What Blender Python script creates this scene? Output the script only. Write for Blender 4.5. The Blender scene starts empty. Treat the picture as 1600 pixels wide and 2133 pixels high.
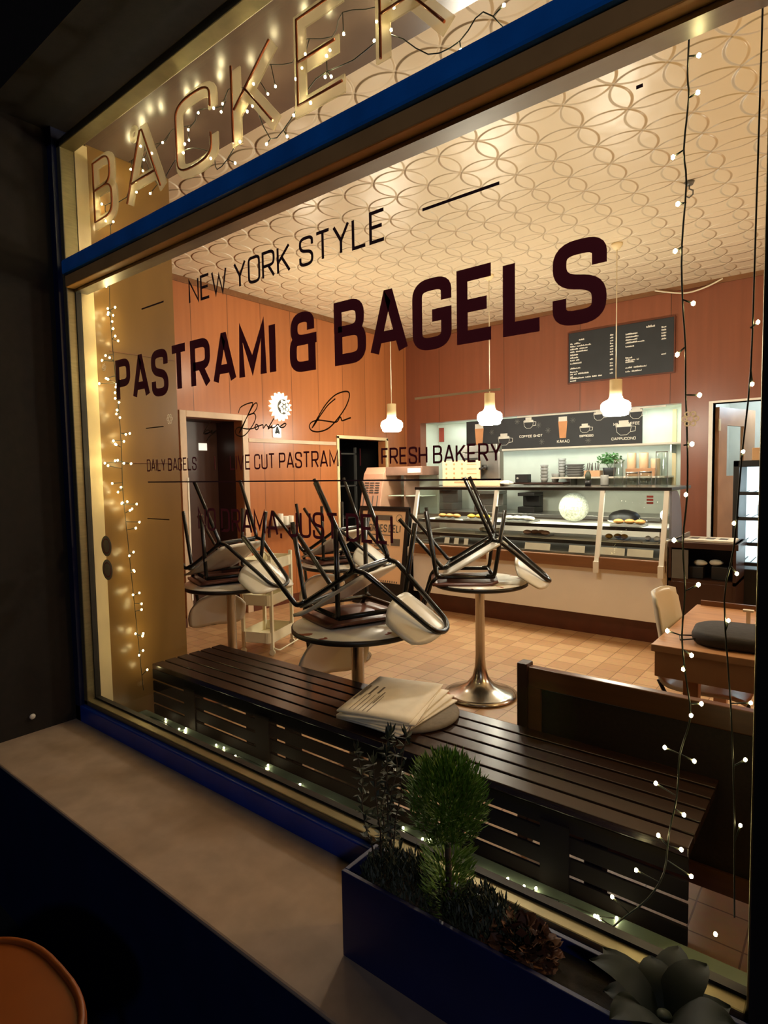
import bpy, bmesh, math, random
from mathutils import Vector, Matrix, Euler
random.seed(7)
S = bpy.context.scene
COL = S.collection
PI = math.pi

# ------------------------------------------------------------------ camera, world, exposure
cam_d = bpy.data.cameras.new('camera'); cam = bpy.data.objects.new('camera', cam_d); COL.objects.link(cam)
S.camera = cam
yaw, pit, rol = (math.radians(a) for a in (-38.5685, 3.73994, -0.99051))
fw = Vector((math.sin(yaw)*math.cos(pit), math.cos(yaw)*math.cos(pit), -math.sin(pit)))
rt = Vector((math.cos(yaw), -math.sin(yaw), 0)); up = rt.cross(fw)
r2 = math.cos(rol)*rt + math.sin(rol)*up; u2 = -math.sin(rol)*rt + math.cos(rol)*up
M3 = Matrix((r2, u2, -fw)).transposed()
cam.matrix_world = Matrix.Translation((0, 0, 1.43)) @ M3.to_4x4()
cam_d.sensor_fit = 'AUTO'; cam_d.sensor_width = 36.0
cam_d.lens = 1238.0/2133.0*36.0
cam_d.clip_start = 0.02
W = bpy.data.worlds.new('night'); S.world = W; W.use_nodes = True
W.node_tree.nodes['Background'].inputs[0].default_value = (0.30, 0.36, 0.55, 1)
W.node_tree.nodes['Background'].inputs[1].default_value = 0.006
S.view_settings.view_transform = 'Standard'; S.view_settings.look = 'None'
S.view_settings.exposure = 1.12; S.view_settings.gamma = 1.0; S.view_settings.use_curve_mapping = False
S.cycles.max_bounces = 10; S.cycles.transparent_max_bounces = 16
S.cycles.sample_clamp_indirect = 4.0; S.cycles.caustics_reflective = False; S.cycles.caustics_refractive = False

def lamp(name, kind, loc, power, color, size=0.1, rot=(0,0,0), size_y=None, spread=None):
    d = bpy.data.lights.new(name, kind); d.energy = power; d.color = color
    if kind == 'AREA':
        d.size = size
        if size_y: d.shape = 'RECTANGLE'; d.size_y = size_y
        if spread: d.spread = spread
    else: d.shadow_soft_size = size
    o = bpy.data.objects.new(name, d); COL.objects.link(o); o.location = loc; o.rotation_euler = rot
    return o
WARM = (1.0, 0.86, 0.66); GOLD = (1.0, 0.70, 0.30); COOL = (0.94, 1.0, 0.95); BLUE = (0.62, 0.82, 1.0)
lamp('room_fill', 'POINT', (1.0, 2.9, 2.35), 27, GOLD, 0.10)  # warm lamp out of view on the right
lamp('room_fill', 'POINT', (1.2, 5.2, 2.2), 34, WARM, 0.10)  # unseen light added to fill the right of the room
lamp('room_fill', 'POINT', (-1.7, 3.0, 2.0), 17, (1.0, 0.88, 0.72), 0.07)  # no lamp hangs here; added to brighten tables, ceiling and counter front
lamp('room_fill', 'POINT', (-3.9, 3.9, 2.55), 7, WARM, 0.07)  # unseen fill added on the left side of the room
lamp('niche_strip_light', 'AREA', (-3.0, 6.98, 2.09), 6, COOL, 3.0, (0.1, 0, 0), 0.06)
lamp('shelf_fill', 'AREA', (-2.75, 6.82, 1.68), 4.5, COOL, 2.5, (0.5, 0, 0), 0.05)  # added to brighten the niche below the upper shelf; no strip there
lamp('case_strip_light', 'AREA', (-2.4, 5.20, 1.235), 9, (1.0, 0.95, 0.80), 2.3, (0, 0, 0), 0.05)
lamp('back_room_light', 'POINT', (-0.5, 7.7, 2.2), 13, BLUE, 0.15)
lamp('cooler_light', 'AREA', (-0.475, 5.475, 1.02), 9, BLUE, 0.48, (PI/2, 0, 0), 0.75)
lamp('street_lamp', 'POINT', (4.2, -4.0, 4.6), 95, (0.82, 0.85, 1.0), 0.2)

# ------------------------------------------------------------------ materials
def lin(c): return c/12.92 if c <= 0.04045 else ((c+0.055)/1.055)**2.4
def hexc(h): return tuple(lin(int(h[i:i+2], 16)/255) for i in (0, 2, 4)) + (1,)
def new_mat(name):
    m = bpy.data.materials.new(name); m.use_nodes = True
    return m, m.node_tree.nodes, m.node_tree.links, m.node_tree.nodes['Principled BSDF']
def mat(name, col, rough=0.5, metal=0.0, var=0.12, scale=8.0, bump=0.0, stretch=(1,1,1), emit=0.0, spec=0.5, bscale=None):
    m, N, L, B = new_mat(name)
    c = hexc(col) if isinstance(col, str) else tuple(col)+(1,)
    B.inputs['Roughness'].default_value = rough; B.inputs['Metallic'].default_value = metal
    B.inputs['Specular IOR Level'].default_value = spec
    tc = N.new('ShaderNodeTexCoord'); mp = N.new('ShaderNodeMapping'); mp.inputs['Scale'].default_value = stretch
    L.new(tc.outputs['Object'], mp.inputs['Vector'])
    nz = N.new('ShaderNodeTexNoise'); nz.inputs['Scale'].default_value = scale; nz.inputs['Detail'].default_value = 6
    L.new(mp.outputs['Vector'], nz.inputs['Vector'])
    r = N.new('ShaderNodeMapRange'); r.inputs[1].default_value = 0.3; r.inputs[2].default_value = 0.7
    L.new(nz.outputs['Fac'], r.inputs[0])
    mx = N.new('ShaderNodeMix'); mx.data_type = 'RGBA'
    mx.inputs[6].default_value = tuple(x*(1-var) for x in c[:3])+(1,); mx.inputs[7].default_value = tuple(min(1, x*(1+var)) for x in c[:3])+(1,)
    L.new(r.outputs[0], mx.inputs[0]); L.new(mx.outputs[2], B.inputs['Base Color'])
    if bump:
        bp = N.new('ShaderNodeBump'); bp.inputs['Strength'].default_value = bump; bp.inputs['Distance'].default_value = 0.003
        L.new(nz.outputs['Fac'], bp.inputs['Height']); L.new(bp.outputs['Normal'], B.inputs['Normal'])
    if emit:
        L.new(mx.outputs[2], B.inputs['Emission Color']); B.inputs['Emission Strength'].default_value = emit
    return m
def emis(name, col, s):
    m, N, L, B = new_mat(name)
    c = tuple(col)+(1,)
    B.inputs['Base Color'].default_value = c; B.inputs['Emission Color'].default_value = c; B.inputs['Emission Strength'].default_value = s
    return m
def math_node(N, L, op, a, b=None, c=None):
    n = N.new('ShaderNodeMath'); n.operation = op
    for i, v in enumerate((a, b, c)):
        if v is None: continue
        if isinstance(v, (int, float)): n.inputs[i].default_value = v
        else: L.new(v, n.inputs[i])
    return n.outputs[0]
def glass(name, tint=(1,1,1), gloss=0.6, rough=0.0):
    m, N, L, B = new_mat(name); N.remove(B)
    t = N.new('ShaderNodeBsdfTransparent'); t.inputs[0].default_value = tint+(1,)
    g = N.new('ShaderNodeBsdfGlossy'); g.inputs['Roughness'].default_value = rough
    lw = N.new('ShaderNodeLayerWeight'); lw.inputs[0].default_value = 0.5
    f = math_node(N, L, 'MULTIPLY_ADD', math_node(N, L, 'POWER', lw.outputs['Facing'], 5.0), 0.95*gloss, 0.04*gloss)
    mx = N.new('ShaderNodeMixShader'); L.new(f, mx.inputs[0]); L.new(t.outputs[0], mx.inputs[1]); L.new(g.outputs[0], mx.inputs[2])
    L.new(mx.outputs[0], N['Material Output'].inputs[0])
    return m
def acrylic(name):
    m, N, L, B = new_mat(name); N.remove(B)
    a = N.new('ShaderNodeBsdfTranslucent'); a.inputs[0].default_value = hexc('cfc6b0')
    d = N.new('ShaderNodeBsdfDiffuse'); d.inputs[0].default_value = hexc('c8b890')
    t = N.new('ShaderNodeBsdfTransparent'); t.inputs[0].default_value = hexc('f4f0e6')
    x = N.new('ShaderNodeMixShader'); x.inputs[0].default_value = 0.35; L.new(a.outputs[0], x.inputs[1]); L.new(d.outputs[0], x.inputs[2])
    y = N.new('ShaderNodeMixShader'); y.inputs[0].default_value = 0.62; L.new(x.outputs[0], y.inputs[1]); L.new(t.outputs[0], y.inputs[2])
    L.new(y.outputs[0], N['Material Output'].inputs[0])
    return m
def foil(name, col):
    m, N, L, B = new_mat(name)
    B.inputs['Base Color'].default_value = hexc(col); B.inputs['Roughness'].default_value = 0.5
    a = N.new('ShaderNodeBsdfTranslucent'); a.inputs[0].default_value = hexc(col)
    x = N.new('ShaderNodeMixShader'); x.inputs[0].default_value = 0.5; L.new(B.outputs[0], x.inputs[1]); L.new(a.outputs[0], x.inputs[2])
    L.new(x.outputs[0], N['Material Output'].inputs[0])
    return m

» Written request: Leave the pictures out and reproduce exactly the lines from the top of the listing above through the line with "PI = math.pi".

» Written reply:
What Blender Python script creates this scene? Output the script only. Write for Blender 4.5. The Blender scene starts empty. Treat the picture as 1600 pixels wide and 2133 pixels high.
import bpy, bmesh, math, random
from mathutils import Vector, Matrix, Euler
random.seed(7)
S = bpy.context.scene
COL = S.collection
PI = math.pi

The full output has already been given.